Jefferson D. Howell, Jr.
Johnson Space Center Director, 2002 - 2005
In April 2002, Lieutenant General Jefferson Davis “Beak” Howell became Johnson Space Center’s director, the first and only federal government contractor to have filled this position; all the previous directors had been civil servants. At the time of his appointment, he was a senior vice president for Science Applications International Corp (SAIC) and program manager for the Johnson Safety, Reliability, and Quality Assurance contract supporting the Space Shuttle and International Space Station Programs. While working for SAIC, Howell saw “a lot of flaws” and a lack of “positive leadership” at the center. What he witnessed shaped how he approached his new assignment. Before moving to Houston and taking a position at SAIC in 1999, Howell retired as commander of Marine Forces Pacific in Hawaii, the largest field command in the corps, after 37 years in service.
When Sean O’Keefe became NASA administrator in 2001, Howell expressed an interest in working with him. (They had previously met at Marine Corps Air Station Cherry Point in North Carolina in the early 1990s when President George H. W. Bush named O’Keefe Secretary of the Navy.) Shortly after reaching out to O’Keefe, Howell joined him and other senior NASA leaders for dinner in Houston where they discussed the possibility of Howell becoming center director.
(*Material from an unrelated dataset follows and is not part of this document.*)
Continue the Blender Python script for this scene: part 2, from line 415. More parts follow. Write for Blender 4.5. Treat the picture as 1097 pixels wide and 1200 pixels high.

A few months later, O’Keefe officially offered Howell the position, and he started on April 1.
Soon after he accepted the role, Howell and other agency leaders worked with the administrator to come up with a new NASA mission, “to understand and protect our home planet, to explore the universe and search for life, to inspire the next generation of explorers as only NASA can,” and vision, “to improve life here, to extend life there, to find life beyond.” Looking back, Howell was proud of both, “I thought it told the whole story of what NASA was about.”
When Howell accepted the director job, NASA was under a strict deadline to complete the International Space Station by 2004. Under his leadership, four space shuttle crews flew to the station, delivering equipment and hardware. Things were so focused that Howell remembered being encouraged to use a screen saver that featured a countdown clock, “so you knew exactly how many hours and minutes till the next shuttle was going up.” He never questioned NASA’s launch fever—he liked the intensity and pressure. Deadlines were a driving force.
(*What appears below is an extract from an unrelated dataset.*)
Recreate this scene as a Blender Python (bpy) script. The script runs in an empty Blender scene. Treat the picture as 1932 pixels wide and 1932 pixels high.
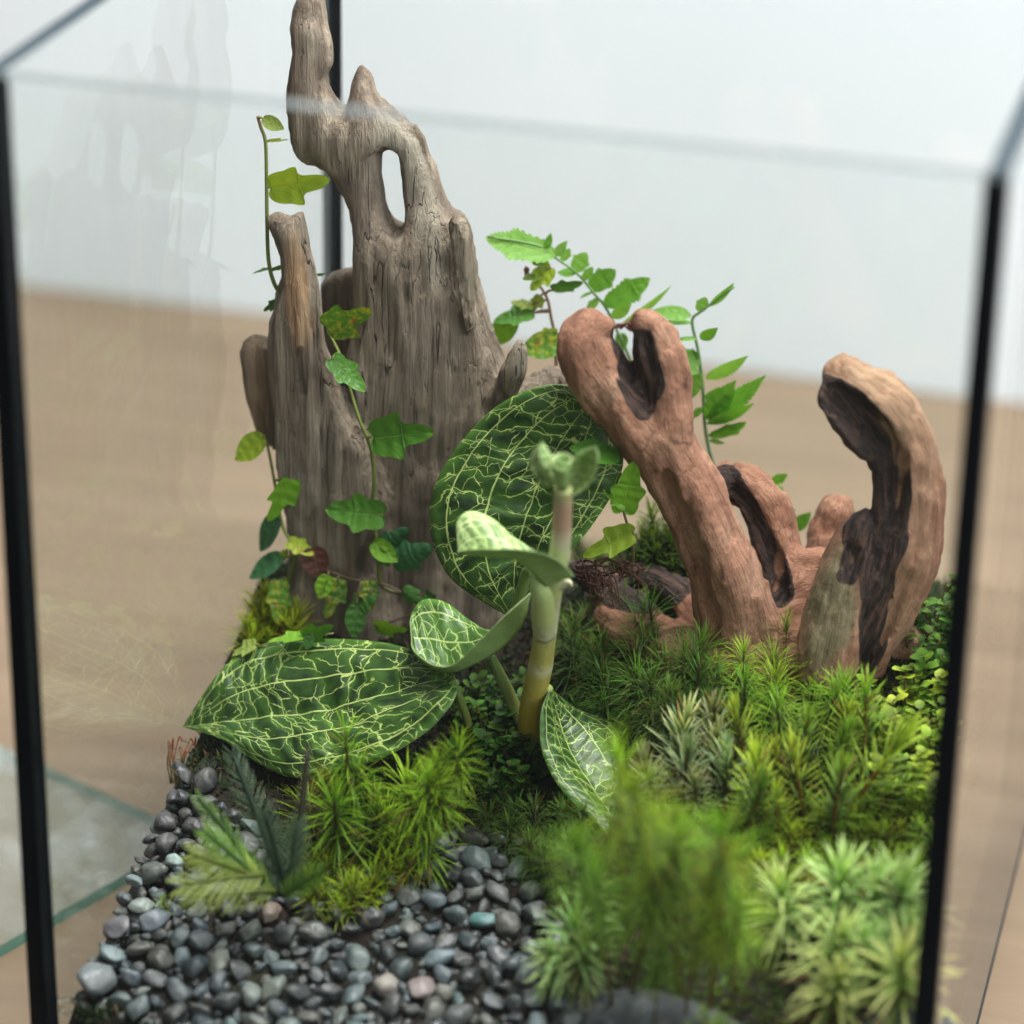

On February 1, 2003, Howell was in mission control when the STS-107 crew and their spacecraft, the space shuttle Columbia, was lost. When the families of the fallen crewmembers returned to Houston later that day, he met with them and shared his condolences. From then on, his main task was to look after them, attend the funerals and memorials for their loved ones, keep them informed on the recovery, and brief them as the accident investigation unfolded.
Howell also guided the JSC workforce through the difficult days they faced following the loss of their colleagues. He feared many long-time center employees would retire or resign, but NASA needed their expertise to return to flight. His biggest challenge was to ensure that they remained on the job, so he “became a cheerleader” to keep the team going. He offered his personal assistance and office to employees. “I’ll help you,” he said. “You can lean on me.”
During his tenure, the Columbia Accident Investigation Board released its report and identified flaws within NASA’s culture. Howell had personal experience with the challenges facing NASA contractors, and he wanted to identify and repair the relationship between the civil servants and contractors. He called together program managers and presidents and encouraged them to share their issues and the barriers that they faced. He remembered “it was quite a comeuppance” for the civil servants in attendance. Howell decided to host a retreat in The Woodlands, Texas, where they started to tackle some of these issues and form the Joint Leadership Team. Looking back, he remains proud of the team and their work “to come together to have a better, positive, productive workforce.”
In October 2005, only a few months after the Return to Flight mission of STS-114, commanded by astronaut Eileen M. Collins, NASA announced Howell would be leaving his post at Johnson to take a position at his alma mater, the University of Texas.